▸ **Objective**
Print the listing below from its opening line through the line holding "from mathutils import Vector, Matrix", both ends included.

•••••

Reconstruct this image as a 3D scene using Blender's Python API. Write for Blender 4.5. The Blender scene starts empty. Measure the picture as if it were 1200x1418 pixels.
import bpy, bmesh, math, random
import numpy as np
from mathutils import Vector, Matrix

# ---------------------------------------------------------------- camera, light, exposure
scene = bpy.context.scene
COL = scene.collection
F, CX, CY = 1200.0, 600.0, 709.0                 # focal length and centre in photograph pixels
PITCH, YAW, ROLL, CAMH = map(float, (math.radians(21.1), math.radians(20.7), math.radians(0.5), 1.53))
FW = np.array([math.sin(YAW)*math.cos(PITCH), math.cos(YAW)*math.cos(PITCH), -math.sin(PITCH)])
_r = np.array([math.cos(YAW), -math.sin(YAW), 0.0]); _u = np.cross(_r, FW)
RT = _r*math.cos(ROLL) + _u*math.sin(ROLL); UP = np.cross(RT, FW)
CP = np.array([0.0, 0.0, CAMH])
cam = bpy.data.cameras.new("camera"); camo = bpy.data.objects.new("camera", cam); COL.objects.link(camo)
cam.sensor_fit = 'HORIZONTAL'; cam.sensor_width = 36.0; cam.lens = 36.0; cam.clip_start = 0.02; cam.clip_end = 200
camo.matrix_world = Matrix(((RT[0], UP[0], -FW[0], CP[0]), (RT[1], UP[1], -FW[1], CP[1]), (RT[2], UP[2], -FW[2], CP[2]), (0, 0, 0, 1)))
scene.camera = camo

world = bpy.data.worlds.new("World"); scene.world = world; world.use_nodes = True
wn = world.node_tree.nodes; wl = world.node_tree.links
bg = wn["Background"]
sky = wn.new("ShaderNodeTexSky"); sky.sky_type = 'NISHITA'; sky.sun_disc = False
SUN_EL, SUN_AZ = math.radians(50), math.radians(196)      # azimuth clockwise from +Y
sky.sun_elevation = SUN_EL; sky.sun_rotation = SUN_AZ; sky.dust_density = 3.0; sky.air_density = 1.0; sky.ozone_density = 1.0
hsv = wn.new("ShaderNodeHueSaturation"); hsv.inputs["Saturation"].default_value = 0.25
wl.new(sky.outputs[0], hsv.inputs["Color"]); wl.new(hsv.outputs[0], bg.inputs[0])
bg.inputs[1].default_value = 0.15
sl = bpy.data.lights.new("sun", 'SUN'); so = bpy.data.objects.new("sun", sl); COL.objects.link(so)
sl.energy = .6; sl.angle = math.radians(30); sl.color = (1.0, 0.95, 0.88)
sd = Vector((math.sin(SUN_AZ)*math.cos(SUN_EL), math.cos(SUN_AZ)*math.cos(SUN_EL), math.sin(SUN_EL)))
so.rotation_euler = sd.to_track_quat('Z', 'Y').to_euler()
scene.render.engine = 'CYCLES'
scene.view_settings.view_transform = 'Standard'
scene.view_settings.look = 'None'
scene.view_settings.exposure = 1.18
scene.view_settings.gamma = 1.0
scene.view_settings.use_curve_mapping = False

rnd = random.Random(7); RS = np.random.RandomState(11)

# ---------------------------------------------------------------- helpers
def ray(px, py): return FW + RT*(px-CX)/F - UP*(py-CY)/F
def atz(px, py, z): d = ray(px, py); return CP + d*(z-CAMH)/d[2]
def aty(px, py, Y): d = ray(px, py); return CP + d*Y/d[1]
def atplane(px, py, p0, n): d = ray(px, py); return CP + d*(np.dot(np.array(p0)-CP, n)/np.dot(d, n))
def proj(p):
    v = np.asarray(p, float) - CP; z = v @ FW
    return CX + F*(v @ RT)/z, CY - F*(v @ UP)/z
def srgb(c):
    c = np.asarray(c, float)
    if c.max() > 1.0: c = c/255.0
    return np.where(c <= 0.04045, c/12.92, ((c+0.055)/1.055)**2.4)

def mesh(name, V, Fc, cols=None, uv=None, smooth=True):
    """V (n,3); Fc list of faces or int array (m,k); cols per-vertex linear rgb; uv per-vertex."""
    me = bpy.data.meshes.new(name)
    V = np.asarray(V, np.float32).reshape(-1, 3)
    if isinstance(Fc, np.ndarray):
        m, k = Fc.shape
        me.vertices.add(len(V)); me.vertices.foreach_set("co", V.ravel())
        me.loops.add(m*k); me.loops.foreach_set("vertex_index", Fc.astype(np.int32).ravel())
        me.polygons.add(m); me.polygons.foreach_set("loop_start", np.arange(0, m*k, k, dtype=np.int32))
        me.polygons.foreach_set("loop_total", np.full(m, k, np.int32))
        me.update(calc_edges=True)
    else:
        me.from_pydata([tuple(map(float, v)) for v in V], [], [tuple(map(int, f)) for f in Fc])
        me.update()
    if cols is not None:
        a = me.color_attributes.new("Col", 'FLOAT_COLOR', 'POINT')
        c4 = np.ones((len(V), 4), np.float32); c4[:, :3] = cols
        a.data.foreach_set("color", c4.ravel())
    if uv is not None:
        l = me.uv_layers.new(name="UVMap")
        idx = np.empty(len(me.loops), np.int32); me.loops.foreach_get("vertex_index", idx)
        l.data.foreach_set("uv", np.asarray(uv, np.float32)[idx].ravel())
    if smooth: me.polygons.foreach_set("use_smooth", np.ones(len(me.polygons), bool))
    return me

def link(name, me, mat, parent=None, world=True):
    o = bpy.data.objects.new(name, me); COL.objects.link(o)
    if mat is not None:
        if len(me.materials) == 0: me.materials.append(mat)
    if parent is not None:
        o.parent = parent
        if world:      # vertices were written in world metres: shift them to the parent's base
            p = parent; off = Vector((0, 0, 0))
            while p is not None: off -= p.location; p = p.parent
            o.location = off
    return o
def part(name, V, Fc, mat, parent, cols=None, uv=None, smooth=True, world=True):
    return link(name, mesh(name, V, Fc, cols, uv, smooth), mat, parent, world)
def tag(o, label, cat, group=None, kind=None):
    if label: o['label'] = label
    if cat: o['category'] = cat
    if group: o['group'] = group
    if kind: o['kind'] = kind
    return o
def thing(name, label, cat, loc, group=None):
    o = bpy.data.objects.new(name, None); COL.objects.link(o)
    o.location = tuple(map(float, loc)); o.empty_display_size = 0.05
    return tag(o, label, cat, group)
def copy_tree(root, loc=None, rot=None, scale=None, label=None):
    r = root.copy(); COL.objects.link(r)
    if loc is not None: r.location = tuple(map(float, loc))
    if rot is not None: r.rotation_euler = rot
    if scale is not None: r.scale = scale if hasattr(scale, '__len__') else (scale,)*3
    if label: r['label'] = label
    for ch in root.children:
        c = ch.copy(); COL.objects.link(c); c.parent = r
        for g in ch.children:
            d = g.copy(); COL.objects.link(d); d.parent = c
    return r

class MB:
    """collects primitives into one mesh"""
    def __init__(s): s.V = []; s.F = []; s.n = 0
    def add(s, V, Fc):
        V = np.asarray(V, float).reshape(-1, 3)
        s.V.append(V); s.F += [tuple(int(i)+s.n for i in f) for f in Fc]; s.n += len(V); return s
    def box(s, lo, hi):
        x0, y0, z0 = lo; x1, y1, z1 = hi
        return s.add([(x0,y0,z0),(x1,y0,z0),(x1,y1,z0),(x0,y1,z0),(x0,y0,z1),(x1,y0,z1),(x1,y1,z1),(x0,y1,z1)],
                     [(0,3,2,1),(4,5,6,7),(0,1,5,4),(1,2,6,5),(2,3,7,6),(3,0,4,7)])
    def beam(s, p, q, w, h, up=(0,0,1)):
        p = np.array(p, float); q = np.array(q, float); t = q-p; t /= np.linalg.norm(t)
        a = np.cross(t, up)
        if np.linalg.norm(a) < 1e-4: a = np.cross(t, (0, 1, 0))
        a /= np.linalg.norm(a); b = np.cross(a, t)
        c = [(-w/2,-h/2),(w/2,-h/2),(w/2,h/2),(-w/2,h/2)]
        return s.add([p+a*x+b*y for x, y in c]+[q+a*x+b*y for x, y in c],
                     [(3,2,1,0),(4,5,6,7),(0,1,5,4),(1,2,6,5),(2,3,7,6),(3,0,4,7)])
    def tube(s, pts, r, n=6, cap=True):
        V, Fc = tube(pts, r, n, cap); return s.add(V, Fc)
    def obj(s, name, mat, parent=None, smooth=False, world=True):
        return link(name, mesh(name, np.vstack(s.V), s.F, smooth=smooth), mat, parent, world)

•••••

▸ **Correct output**
Reconstruct this image as a 3D scene using Blender's Python API. Write for Blender 4.5. The Blender scene starts empty. Measure the picture as if it were 1200x1418 pixels.
import bpy, bmesh, math, random
import numpy as np
from mathutils import Vector, Matrix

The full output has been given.